Additionally, the evaluation of the tape characteristics focuses on the material-scientific perspective on recovered and virgin tapes. This includes:

  • Mechanical testing to assess stiffness and strength
  • Geometric characterization of the recycled tape
  • Microscopic analysis to evaluate and compare the tape cross-section

Only if the recycled tapes meet strict performance and safety requirements, they can realistically be reintegrated into aerospace production chains.

 

  • Sustainability Across the Entire Lifecycle

What makes CompSTLar truly special is its holistic lifecycle approach. The project does not focus on recycling separately but connects all stages of a composite component’s life:

  • Advanced manufacturing methods for efficient production
  • Smart repair and maintenance strategies to extend service life
  • Innovative recycling technologies to close the loop

By linking these aspects, the project redefines how thermoplastic aircraft structures are designed, used, maintained, and reused.

 

  • Why This Matters – Especially for the Next Generation

The aviation sector is under increasing pressure to reduce its environmental footprint. Lightweight composite materials will continue to play a key role in the transformation to a climate-neutral planet. The key question is whether we can use them responsibly over multiple life cycles.
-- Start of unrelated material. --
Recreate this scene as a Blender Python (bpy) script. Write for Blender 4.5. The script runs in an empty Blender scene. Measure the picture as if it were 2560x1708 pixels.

It combines cutting-edge technology, real environmental impact, and strong industrial relevance. Sustainable aviation is not only a technical challenge – it is also a societal one.

 

  • Looking Ahead

Through CompSTLar we are taking concrete steps toward a circular economy for high-performance aerospace materials. If successfully implemented at industrial scale, this approach could drastically reduce raw material demand, lower the carbon footprint of aircraft production, and create new value chains for recycled composites. Sustainable aviation does not end with efficient flight. It begins with how we design, use, repair, and reuse the materials that make flight possible.